Lines of data:
==*==

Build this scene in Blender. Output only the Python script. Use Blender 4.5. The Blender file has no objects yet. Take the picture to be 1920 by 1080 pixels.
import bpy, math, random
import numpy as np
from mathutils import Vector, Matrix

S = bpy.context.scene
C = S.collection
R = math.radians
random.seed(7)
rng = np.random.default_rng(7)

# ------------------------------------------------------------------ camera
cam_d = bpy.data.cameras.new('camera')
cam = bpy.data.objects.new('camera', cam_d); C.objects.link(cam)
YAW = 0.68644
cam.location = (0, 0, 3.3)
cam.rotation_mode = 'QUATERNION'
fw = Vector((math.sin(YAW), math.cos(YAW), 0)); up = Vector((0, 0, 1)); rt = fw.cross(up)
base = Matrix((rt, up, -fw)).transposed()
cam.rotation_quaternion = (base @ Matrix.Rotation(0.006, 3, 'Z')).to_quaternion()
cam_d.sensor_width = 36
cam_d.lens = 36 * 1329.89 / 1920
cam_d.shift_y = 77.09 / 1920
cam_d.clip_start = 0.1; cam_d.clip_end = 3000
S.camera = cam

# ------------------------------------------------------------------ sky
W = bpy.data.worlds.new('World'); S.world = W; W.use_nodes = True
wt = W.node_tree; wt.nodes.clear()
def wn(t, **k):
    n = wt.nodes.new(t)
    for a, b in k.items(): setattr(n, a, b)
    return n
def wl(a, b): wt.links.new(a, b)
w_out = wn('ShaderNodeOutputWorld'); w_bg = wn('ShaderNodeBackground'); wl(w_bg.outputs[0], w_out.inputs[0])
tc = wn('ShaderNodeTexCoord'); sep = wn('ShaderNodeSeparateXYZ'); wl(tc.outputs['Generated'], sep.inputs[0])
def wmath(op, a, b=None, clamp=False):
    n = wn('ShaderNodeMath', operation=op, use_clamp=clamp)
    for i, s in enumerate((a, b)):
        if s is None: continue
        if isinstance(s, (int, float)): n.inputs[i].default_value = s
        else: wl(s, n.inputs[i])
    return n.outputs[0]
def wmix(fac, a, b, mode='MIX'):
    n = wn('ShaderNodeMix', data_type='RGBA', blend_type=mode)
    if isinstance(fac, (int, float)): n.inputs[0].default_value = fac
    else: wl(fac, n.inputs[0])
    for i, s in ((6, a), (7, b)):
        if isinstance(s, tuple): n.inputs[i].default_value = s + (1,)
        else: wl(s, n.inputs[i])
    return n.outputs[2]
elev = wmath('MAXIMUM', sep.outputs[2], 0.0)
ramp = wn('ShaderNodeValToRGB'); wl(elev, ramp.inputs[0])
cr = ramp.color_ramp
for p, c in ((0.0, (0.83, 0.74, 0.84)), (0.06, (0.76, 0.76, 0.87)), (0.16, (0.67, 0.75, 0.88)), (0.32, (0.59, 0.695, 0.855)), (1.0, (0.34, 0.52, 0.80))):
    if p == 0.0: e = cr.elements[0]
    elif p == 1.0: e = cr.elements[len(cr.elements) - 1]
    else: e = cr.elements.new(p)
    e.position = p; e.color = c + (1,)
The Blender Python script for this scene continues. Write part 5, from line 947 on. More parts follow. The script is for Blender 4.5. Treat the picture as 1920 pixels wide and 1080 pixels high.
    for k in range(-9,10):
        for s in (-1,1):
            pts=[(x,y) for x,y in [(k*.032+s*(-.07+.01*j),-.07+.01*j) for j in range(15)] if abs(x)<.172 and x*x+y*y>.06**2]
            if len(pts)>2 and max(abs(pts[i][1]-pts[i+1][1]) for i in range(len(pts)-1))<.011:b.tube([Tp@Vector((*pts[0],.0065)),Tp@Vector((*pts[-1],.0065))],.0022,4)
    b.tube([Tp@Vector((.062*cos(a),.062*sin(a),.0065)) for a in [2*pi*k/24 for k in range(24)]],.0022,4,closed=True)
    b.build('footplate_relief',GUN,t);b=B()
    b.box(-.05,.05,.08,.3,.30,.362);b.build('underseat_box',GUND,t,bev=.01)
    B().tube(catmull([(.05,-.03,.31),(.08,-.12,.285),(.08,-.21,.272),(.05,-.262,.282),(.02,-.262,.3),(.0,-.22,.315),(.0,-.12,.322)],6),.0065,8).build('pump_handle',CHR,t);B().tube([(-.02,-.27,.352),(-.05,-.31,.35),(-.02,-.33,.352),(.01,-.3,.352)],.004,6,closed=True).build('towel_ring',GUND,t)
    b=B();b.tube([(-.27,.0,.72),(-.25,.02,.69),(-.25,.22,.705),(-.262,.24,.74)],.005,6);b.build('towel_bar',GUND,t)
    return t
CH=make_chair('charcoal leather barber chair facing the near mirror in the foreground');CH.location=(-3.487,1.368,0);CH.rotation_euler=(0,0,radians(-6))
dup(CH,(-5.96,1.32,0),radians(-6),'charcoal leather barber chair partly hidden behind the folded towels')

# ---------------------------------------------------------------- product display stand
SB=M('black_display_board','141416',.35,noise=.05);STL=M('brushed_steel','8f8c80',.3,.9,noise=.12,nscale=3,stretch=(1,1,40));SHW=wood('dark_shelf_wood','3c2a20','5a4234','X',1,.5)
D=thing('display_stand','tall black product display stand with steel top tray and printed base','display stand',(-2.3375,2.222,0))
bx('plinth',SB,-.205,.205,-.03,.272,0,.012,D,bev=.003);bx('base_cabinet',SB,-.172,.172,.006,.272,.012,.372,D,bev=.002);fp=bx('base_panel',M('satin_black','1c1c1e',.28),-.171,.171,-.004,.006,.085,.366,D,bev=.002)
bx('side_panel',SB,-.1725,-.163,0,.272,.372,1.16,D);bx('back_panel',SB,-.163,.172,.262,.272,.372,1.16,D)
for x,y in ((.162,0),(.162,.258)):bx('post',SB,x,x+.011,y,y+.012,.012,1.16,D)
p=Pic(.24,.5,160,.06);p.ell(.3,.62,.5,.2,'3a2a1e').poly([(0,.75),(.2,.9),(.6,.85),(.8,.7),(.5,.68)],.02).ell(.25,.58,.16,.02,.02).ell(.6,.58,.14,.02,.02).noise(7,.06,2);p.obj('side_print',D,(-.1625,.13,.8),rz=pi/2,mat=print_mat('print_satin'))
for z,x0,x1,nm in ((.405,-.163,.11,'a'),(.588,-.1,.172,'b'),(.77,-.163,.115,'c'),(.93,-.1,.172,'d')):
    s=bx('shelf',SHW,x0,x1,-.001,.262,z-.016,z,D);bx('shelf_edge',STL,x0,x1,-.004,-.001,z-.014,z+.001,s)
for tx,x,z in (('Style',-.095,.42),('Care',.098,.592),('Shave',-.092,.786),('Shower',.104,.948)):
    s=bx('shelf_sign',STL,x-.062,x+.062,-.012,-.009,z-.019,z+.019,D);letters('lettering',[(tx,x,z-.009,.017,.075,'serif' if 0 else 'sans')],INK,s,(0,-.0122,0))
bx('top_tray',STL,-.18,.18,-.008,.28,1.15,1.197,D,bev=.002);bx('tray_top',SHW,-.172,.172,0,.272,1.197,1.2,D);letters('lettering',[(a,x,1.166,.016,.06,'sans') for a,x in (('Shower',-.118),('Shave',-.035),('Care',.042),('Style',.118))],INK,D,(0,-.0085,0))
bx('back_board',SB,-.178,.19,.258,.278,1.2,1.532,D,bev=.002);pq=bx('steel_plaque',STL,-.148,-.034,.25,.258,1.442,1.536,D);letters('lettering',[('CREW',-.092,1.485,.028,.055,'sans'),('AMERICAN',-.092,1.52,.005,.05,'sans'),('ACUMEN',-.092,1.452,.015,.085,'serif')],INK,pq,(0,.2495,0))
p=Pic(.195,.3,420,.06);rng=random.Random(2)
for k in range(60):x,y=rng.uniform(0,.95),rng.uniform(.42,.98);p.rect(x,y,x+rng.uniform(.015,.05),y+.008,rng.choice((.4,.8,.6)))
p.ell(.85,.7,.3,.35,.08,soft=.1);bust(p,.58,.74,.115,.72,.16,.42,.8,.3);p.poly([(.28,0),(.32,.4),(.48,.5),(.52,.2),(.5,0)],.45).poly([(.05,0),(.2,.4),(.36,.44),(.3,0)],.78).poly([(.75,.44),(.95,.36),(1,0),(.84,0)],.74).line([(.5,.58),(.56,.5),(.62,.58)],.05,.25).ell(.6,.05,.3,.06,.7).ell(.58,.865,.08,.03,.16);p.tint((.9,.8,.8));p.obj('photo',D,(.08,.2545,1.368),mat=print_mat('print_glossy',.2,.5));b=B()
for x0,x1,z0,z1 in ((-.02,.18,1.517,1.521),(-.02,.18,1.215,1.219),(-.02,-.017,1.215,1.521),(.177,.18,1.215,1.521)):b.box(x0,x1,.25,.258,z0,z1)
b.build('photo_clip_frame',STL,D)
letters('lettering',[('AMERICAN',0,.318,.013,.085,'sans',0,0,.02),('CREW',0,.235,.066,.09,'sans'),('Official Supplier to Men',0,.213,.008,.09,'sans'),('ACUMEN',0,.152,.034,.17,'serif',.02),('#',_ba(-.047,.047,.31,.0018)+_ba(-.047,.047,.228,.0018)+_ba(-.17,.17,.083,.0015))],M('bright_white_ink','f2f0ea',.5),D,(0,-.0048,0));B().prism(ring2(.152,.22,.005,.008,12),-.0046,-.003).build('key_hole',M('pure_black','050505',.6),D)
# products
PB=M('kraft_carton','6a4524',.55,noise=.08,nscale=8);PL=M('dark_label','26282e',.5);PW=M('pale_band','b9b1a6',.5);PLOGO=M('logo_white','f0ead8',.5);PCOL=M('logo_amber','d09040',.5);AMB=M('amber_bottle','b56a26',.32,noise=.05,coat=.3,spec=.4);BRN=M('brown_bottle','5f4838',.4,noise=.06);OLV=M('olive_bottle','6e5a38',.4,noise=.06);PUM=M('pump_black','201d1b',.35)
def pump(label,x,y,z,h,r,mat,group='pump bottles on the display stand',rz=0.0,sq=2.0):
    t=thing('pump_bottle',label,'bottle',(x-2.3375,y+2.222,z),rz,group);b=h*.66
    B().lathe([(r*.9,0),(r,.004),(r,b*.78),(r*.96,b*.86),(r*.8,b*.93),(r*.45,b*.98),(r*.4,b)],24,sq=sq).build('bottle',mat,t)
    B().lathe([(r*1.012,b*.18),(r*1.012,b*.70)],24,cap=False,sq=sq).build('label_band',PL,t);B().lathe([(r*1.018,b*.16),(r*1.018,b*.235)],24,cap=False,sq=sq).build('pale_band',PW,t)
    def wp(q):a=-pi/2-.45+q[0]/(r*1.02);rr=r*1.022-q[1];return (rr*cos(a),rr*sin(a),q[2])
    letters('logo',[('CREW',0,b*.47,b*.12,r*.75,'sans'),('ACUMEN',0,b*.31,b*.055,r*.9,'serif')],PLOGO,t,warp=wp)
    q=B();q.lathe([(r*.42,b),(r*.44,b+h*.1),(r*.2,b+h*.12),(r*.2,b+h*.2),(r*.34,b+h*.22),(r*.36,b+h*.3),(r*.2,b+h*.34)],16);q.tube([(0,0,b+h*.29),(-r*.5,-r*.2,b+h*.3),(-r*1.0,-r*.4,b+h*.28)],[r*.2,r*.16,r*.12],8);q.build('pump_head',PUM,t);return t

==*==

▸ **Objective**
Look through the records and gather each line with the word "objects".

▸ **Solution for this problem**
Build this scene in Blender. Output only the Python script. Use Blender 4.5. The Blender file has no objects yet. Take the picture to be 1920 by 1080 pixels.
cam = bpy.data.objects.new('camera', cam_d); C.objects.link(cam)